Belarusian border crisis will only add to tensions within Europe
Alexander Lukashenko’s cruel and crude attempt to create sanctions leverage by trapping refugees next to Poland is set to have wider repercussions however it ends, writes Sean O’Grady
The EU and the US have accused Belarus of creating a migrant crisis on the Polish border with the deliberate aim of destabilising its neighbour, in particular, and the European Union as a whole. In the words of a resolution agreed by the western powers on the UN Security Council, the dictatorial government of Alexander Lukashenko is responsible for “the orchestrated instrumentalisation of human beings whose lives and wellbeing have been put in danger for political purposes by Belarus with the objective of destabilising neighbouring countries and the European Union’s external border and diverting attention away from its own increasing human rights violations”.
They are quite right, and the whole strategy is as cruel and crude as it looks. The refugees have, basically, been flown into Minsk or otherwise helped to travel to Belarus, then transported to the forested border with Poland, and left to fend for themselves while trying to find a route into the EU. They are often Kurds from Iraq, the victims of a change in US policy and the loss of their homeland. They are met with a hostile reception from the Polish border guards, but they are not allowed to leave the area by the Belarusians. So they are trapped, cold, wet, hungry and desperate.

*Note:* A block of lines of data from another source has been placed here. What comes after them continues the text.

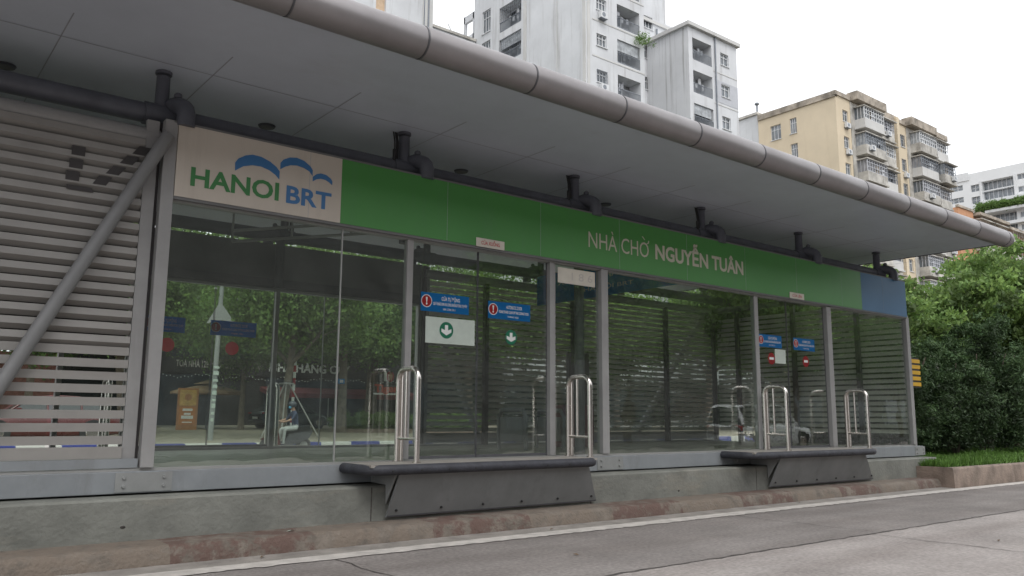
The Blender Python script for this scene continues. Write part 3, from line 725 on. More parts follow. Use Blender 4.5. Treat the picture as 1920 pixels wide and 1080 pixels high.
# interior
mb = MB()
for dz in (0, .16): mb.tube([(8.6-4.6, 3.4, 3.62+dz), (9.2-1.2, .4, 4.0+dz)], .022, 8)
for k in range(7):
    t_ = k/6; mb.tube([(4.0+4.0*t_, 3.4-3.0*t_, 3.62+.38*t_), (4.0+4.0*t_, 3.4-3.0*t_, 4.3)], .016, 6)
obj('cable_tray', mb, 'frame', sta)
mb = MB(); mb.box(10.08, 10.12, .35, 3.9, 3.30, 3.86); mb.mi(1)
text(mb, 'XE BUÝT NHANH BRT', 3.3, 3.62, 2.4, .09, 10.078, .01, plane='x'); text(mb, 'HÀ NỘI BRT', 2.6, 3.42, 1.2, .07, 10.078, .01, plane='x')
tag(obj('hanging_banner', mb, ['st_blue', 'white'], None, off=(10.1, 2.1, 3.3)), 'dark blue banner with white writing hung under the ceiling inside the station', 'banner')
# ticket gates and kiosk inside
def gate(X, Y, label):
    t = thing('ticket_gate', label, 'ticket gate', (X, Y, DS-.03), group='ticket gates inside the station')
    obj('arch', MB().tube([(X, Y-.35, DS-.03), (X, Y-.35, 1.2), (X, Y-.27, 1.31), (X, Y+.27, 1.31), (X, Y+.35, 1.2), (X, Y+.35, DS-.03)], .035, 10), 'signback', t)
    obj('side_panel', MB().box(X-.02, X+.02, Y-.30, Y+.30, .80, 1.2), 'signback', t, bevel=.01)
    obj('arm', MB().tube([(X+.04, Y, 1.05), (X+.45, Y, 1.03)], .018, 8), 'steel', t)
gate(8.45, 2.6, 'grey ticket gate behind the left sliding door'); gate(9.35, 2.7, 'grey ticket gate beside the red cabinet')
t = thing('fare_kiosk', 'dark red fare cabinet standing inside behind the sliding doors', 'kiosk', (10.2, 3.0, DS-.03))
obj('body', MB().box(9.9, 10.5, 2.8, 3.2, DS-.029, 1.42), mat('kiosk_red', (.11, .02, .03), .45), t, bevel=.02)
obj('screen_panel', MB().box(9.95, 10.45, 2.86, 2.95, 1.421, 2.35), mat('kiosk_dark', (.05, .035, .04), .4), t, bevel=.02)
# ---------------------------------------------------------------- the sign band
def signband(name, label, fn, cat='sign', front=True):
    P0 = fn((9.3, -.1, 3.234)); t = thing(name, label, cat, P0, group=None)
    obj('sign_frame', MB().box(2.13, 16.44, -.065, .02, SB-.012, ST+.012).box(2.15, 16.42, -.1, -.066, ST+.001, ST+.022).box(2.13, 16.42, -.095, -.066, SB-.03, SB-.001).xf(fn), 'signback', t)
    q = [obj('cream_panel', MB().box(2.195, 3.918, -.1, -.0655, SB, ST).xf(fn), 'cream', t),
         obj('green_panel', MB().box(3.92, 14.698, -.1, -.0655, SB, ST).xf(fn), 'green', t),
         obj('blue_panel', MB().box(14.70, 16.42, -.1, -.0655, SB, ST).xf(fn), 'blue', t)]
    m = MB()
    for X in (3.55, 5.3, 6.75, 8.2, 9.65, 11.1, 12.55, 14.0, 15.5): m.box(X-.002, X+.002, -.1008, -.1003, SB+.002, ST-.002)
    obj('panel_seam', m.xf(fn), 'joint', t)
    y = -.1035
    def T(args, m_, nm='lettering', pr=None):
        mb = MB()
        for a in args: text(mb, a[0], a[1], a[2], a[3], a[4], y, a[5])
        o_ = obj(nm, mb.xf(fn), m_, t); return o_
    T([('HANOI', 2.335, 3.356, .885, .188, .028)], 'lgreen'); T([('BRT', 3.30, 3.352, .505, .186, .028)], 'lblue')
    T([('NHÀ CHO', 7.60, 3.472, 1.20, .215, 0)], 'lcream')
    mb = MB().prism([(8.66, 3.77), (8.685, 3.77), (8.73, 3.725), (8.713, 3.725)], 'y', y, y+.003); mb.tube([(8.765, y, 3.675), (8.795, y, 3.69), (8.80, y, 3.72)], .009, 6); obj('lettering', mb.xf(fn), 'lcream', t); T([('NGUYỄN TUÂN', 8.94, 3.472, 2.10, .222, .03)], 'lcream')
    A1 = [(2.754, 3.669), (2.782, 3.716), (2.852, 3.763), (2.924, 3.787), (3.016, 3.783), (3.112, 3.751), (3.181, 3.708), (3.216, 3.668), (3.216, 3.583), (3.176, 3.622), (3.107, 3.66), (3.022, 3.681), (2.93, 3.677), (2.84, 3.649), (2.788, 3.611), (2.757, 3.587)]
    A2 = [(3.222, 3.763), (3.252, 3.803), (3.319, 3.839), (3.396, 3.852), (3.477, 3.835), (3.549, 3.791), (3.579, 3.753), (3.579, 3.69), (3.542, 3.732), (3.48, 3.758), (3.401, 3.769), (3.332, 3.758), (3.276, 3.732), (3.222, 3.693)]
    A3 = [(3.582, 3.681), (3.623, 3.718), (3.673, 3.736), (3.735, 3.73), (3.788, 3.701), (3.81, 3.671), (3.807, 3.631), (3.769, 3.658), (3.727, 3.675), (3.676, 3.678), (3.626, 3.662), (3.583, 3.632)]
    mb = MB()
    for A in (A1, A2, A3): mb.prism(A, 'y', -.1035, -.1002)
    obj('emblem', mb.xf(fn), 'lblue', t)
    return t
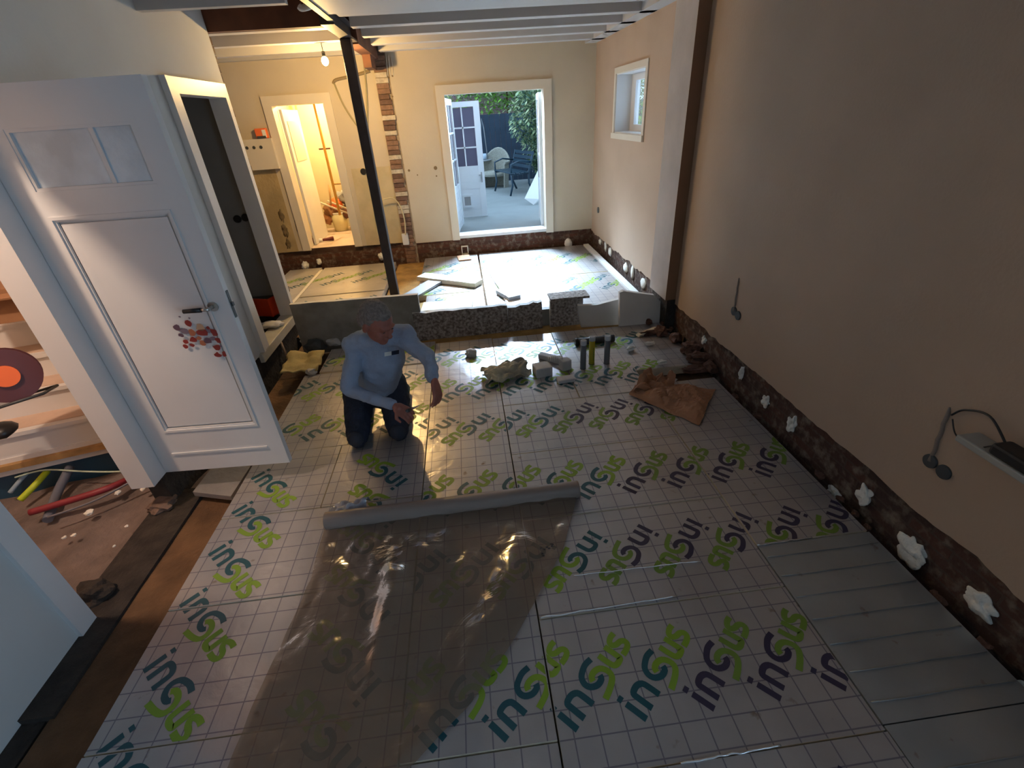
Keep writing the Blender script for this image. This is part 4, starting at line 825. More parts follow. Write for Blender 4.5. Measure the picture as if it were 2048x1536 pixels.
X9 = XR - .012
mb = MB(); cab(mb, [onx(1903, 830, X9), onx(1930, 820, X9), onx(1980, 833, X9 - .02), (1.95, 1.20, .80)], .0045); cab(mb, [onx(1905, 838, X9), onx(1912, 870, X9 - .01), onx(1945, 895, X9 - .04), onx(1985, 892, X9 - .08), (1.91, 1.20, .79)], .003); child(mb, 'adapter_cable', M_BLACK, e_)

# ================================================================== KITCHEN WALL THINGS
p0 = ony(484, 285, YB); p1 = ony(552, 305, YB)
fb = empty('fuse_panel', (p0.x, YB, p0.z), label='white pipe duct cover with three round holes on the kitchen wall', cat='duct cover')
mb = MB(); mb.box(p0.x - .05, KX0 - .09, YB - .09, YB, 1.50, 1.90); child(mb, 'cover_box', M_TRIM, fb)
for i in range(3):
    q = ony(494 + 14 * i, 296 - i * .8, YB - .09); mb = MB(); mb.tube([q, q + Vector((0, -.004, 0))], .022, 14); child(mb, 'round_hole', M_DGREY, fb)
e_ = empty('orange_box', ony(526, 275, YB - .04), label='small orange red box with a white label on the duct cover', cat='box')
q = ony(526, 266, YB - .05); mb = MB(); mb.box(q.x - .10, q.x + .06, YB - .085, YB - .01, 1.902, q.z + .06, bev=.01); child(mb, 'box_body', M_ORANGE, e_)
mb = MB(); mb.box(q.x + .0, q.x + .05, YB - .089, YB - .084, 1.915, q.z + .04); child(mb, 'box_label', M_DAB, e_)
mb = MB(); mb.box(q.x - .08, q.x + .04, YB - .10, YB - .085, 1.902, 1.935); child(mb, 'dark_base', M_DGREY, e_)
# surface pipes and chases on the wall near the post
def wallpipe(pts, r_, mt, label, cat='pipe', name='wall_pipe', off=.012, group=None):
    mb = MB(); cab(mb, [ony(px, py, YB - off) for px, py in pts], r_); o = mb.build(name, mt); return tag(o, label, cat, group)
M_GP = mat('greenish_pipe', (.32, .27, .15), .6)
wallpipe([(668, 166), (690, 215), (722, 262)], .012, M_GP, 'thin greenish pipe slanting down the kitchen wall to the steel post')
wallpipe([(726, 108), (733, 180), (736, 270)], .012, M_GP, 'thin vertical pipe just right of the steel post on the back wall')
wallpipe([(667, 168), (672, 160), (705, 152), (740, 142)], .020, mat('dark_chase', (.24, .18, .10), .9, bump=.6), 'dark crooked chase in the kitchen wall above the slanting pipe', 'chase', 'wall_chase', .004)
wallpipe([(764, 400), (785, 396), (800, 412), (809, 440), (811, 470)], .010, mat('pale_hose', (.60, .50, .30), .5), 'pale curved cable arching from the steel post to the white box', 'cable', 'hanging_cable', .10)
wallpipe([(748, 400), (747, 430), (758, 480)], .008, mat('pale_hose2', (.55, .45, .25), .5), 'thin pale cable hanging straight down left of the steel post', 'cable', 'hanging_cable', .05)
q = ony(811, 478, YB - .05); mb = MB(); mb.box(q.x - .05, q.x + .05, YB - .08, YB - .02, q.z - .09, q.z + .09, bev=.008); o = mb.build('junction_box', M_WHITE); tag(o, 'small white junction box on the brick strip between kitchen and room', 'box')
for i, (x, ln) in enumerate([(771, 130), (776, 135), (782, 140)]):
    wallpipe([(x, ln - 25), (x + 5, 152)], .006, M_TRIM, ['leftmost thin white conduit high up beside the brick strip', 'middle thin white conduit high up beside the brick strip', 'rightmost thin white conduit high up beside the brick strip'][i], 'conduit', 'conduit', .008, 'three thin white conduits beside the brick strip')
# radiator marks: small rust spots
mb = MB()
for (px, py, s) in [(818, 341, .018), (871, 336, .028), (777, 155, .012), (785, 152, .012), (776, 193, .012), (785, 193, .012), (873, 352, .012), (835, 350, .01)]:
    q = ony(px, py, YB); mb.tube([q + Vector((0, -.003, 0)), q + Vector((0, .004, 0))], s, 10)
o = mb.build('wall_hole_marks', mat('hole_brown', (.18, .12, .06), .9), bpy.data.objects['wall_back'])
# hanging bulb
bp_ = ony(650, 122, 6.5); bulb = empty('light_bulb', (bp_.x, 6.5, bp_.z), label='glowing bare light bulb hanging from the kitchen ceiling', cat='light bulb')
mb = MB(); mb.ball(bp_, (.038, .038, .045), 18); bo = child(mb, 'glass_bulb', mat('bulb_glow', (1, .8, .4), .3, emis=(1, .72, .25), emis_s=30), bulb)
mb = MB(); mb.tube([bp_ + Vector((0, 0, .04)), bp_ + Vector((0, 0, .09))], .018, 12); bsk = child(mb, 'bulb_socket', M_BLACK, bulb)
mb = MB(); mb.tube([bp_ + Vector((0, 0, .09)), (bp_.x, 6.5, 2.93)], .004, 6); child(mb, 'bulb_cord', M_DGREY, bsk)
bpy.data.objects['kitchen_bulb_light'].location = (bp_.x, 6.5, bp_.z - .09)
# white foam blob hanging at the beam
q = ony(606, 12, 4.9); mb = MB(); cab(mb, [ony(630, -8, 4.9), ony(622, 10, 4.9), ony(604, 16, 4.9), ony(598, 12, 4.9)], .024); o = mb.build('white_hose', M_DAB); tag(o, 'white curled hose end hanging beside the black steel beam', 'hose')
# ================================================================== BACK HALL BEHIND THE KITCHEN DOOR
M_BH = mat('back_hall_plaster', (.70, .62, .42), .85, noise_amt=.08, noise_scale=2)
YB2 = YB + .24
mb = MB(); mb.box(-3.0, -1.2, 9.6, 9.7, 0, 2.9); mb.box(-2.95, -2.86, YB2, 9.7, 0, 2.9); mb.box(-1.35, -1.25, YB2, 9.7, 0, 2.9); mb.box(-3.0, -1.2, YB2, 9.7, 2.8, 2.9); struct('wall_back_hall', mb, M_BH)
mb = MB(); mb.box(-3.0, -1.2, YB + .02, 9.7, .2, .295); struct('floor_back_hall', mb, mat('pale_pink_floor', (.62, .50, .44), .5, noise_amt=.1, noise_scale=4))
mb = MB(); mb.box(-2.56, -2.52, YB2, YB2 + .80, .30, 2.25); d3 = struct('door_3', mb, M_WHITE)
mb = MB(); mb.box(-2.52, -2.512, YB2 + .12, YB2 + .66, 1.55, 2.1); o = mb.build('door_panel', M_TRIM, d3)
e_ = empty('long_pole', (-2.15, 9.2, .3), label='long yellow wooden pole standing upright in the bright back hall', cat='pole')
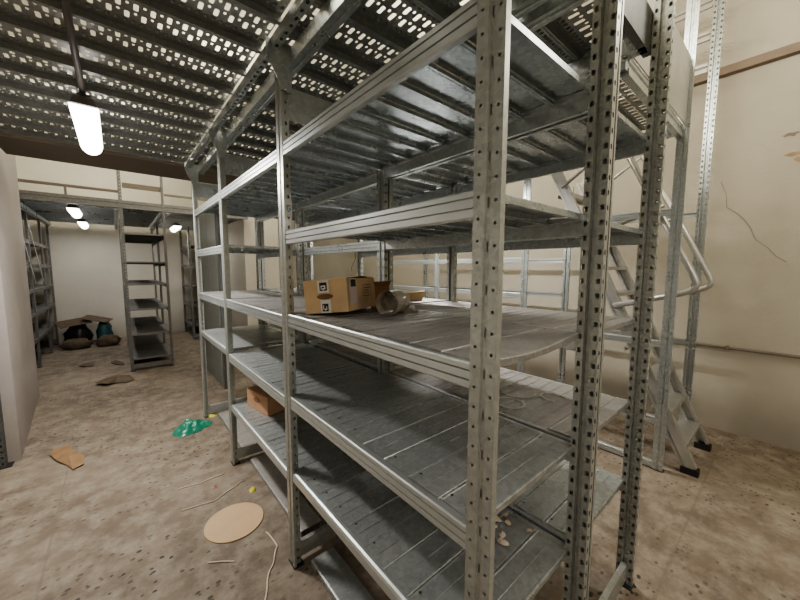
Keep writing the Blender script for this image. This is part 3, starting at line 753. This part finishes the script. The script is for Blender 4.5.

The situation has caused much internal distress in Poland, Lithuania and Estonia, the three EU and Nato members most immediately affected. Poland, especially, has seen nationalist demonstrations, in a country that has already shown a marked reluctance to engage in taking any EU-determined quota of refugees who have crossed the Mediterranean. That in itself has caused friction with Brussels, and that, in turn, has added to tensions between the EU and the southern EU states with the largest numbers of migrants arriving – Italy, Malta and Greece.
In due course, as the migrants on the Belarus border find their way through the barbed wire and the guards, subsequently arrive in Germany and at French ports and then, very possibly, cross the Channel to the UK, the situation will fuel more internal and international rows. Among other things, for example, it may add to the rising levels of mistrust and resentment between Britain and France.
Such divisions between supposed western allies also suits Russia, which is tacitly supporting the Belarusian government in its inhumane policies. Minsk has already talked about escalating the crisis by cutting off gas supplies to Poland and Germany if the EU dares to impose further sanctions on Belarus. Indeed, Lukashenko won’t stop his deadly games until the EU lifts the travel and economic sanctions imposed last year after he stole the election.
Where will it end? There is a partial precedent in the way Turkey used the Syrian refugee crisis five years ago as leverage to get the EU to offer aid and other benefits in return for Ankara curbing the flow of migrants towards Greece, Bulgaria and on towards Germany. All that happened was that people traffickers switched their transport routes to Libya and elsewhere in north Africa, aiming for Italy or Malta. However, because much of the Belarusian crisis has been manufactured by Lukashenko, a deal could have a more lasting, practical effect. It would, though, mark a significant failure of EU and western diplomacy.
The one thing we can be confident about in the coming months is that the weather will worsen, and more refugees will perish in their long and dangerous journey from the Middle East or Africa to Europe. It will serve to confirm Lukashenko’s ruthless brutality, and the permanence of the refugee crisis, but also the powerlessness of the west.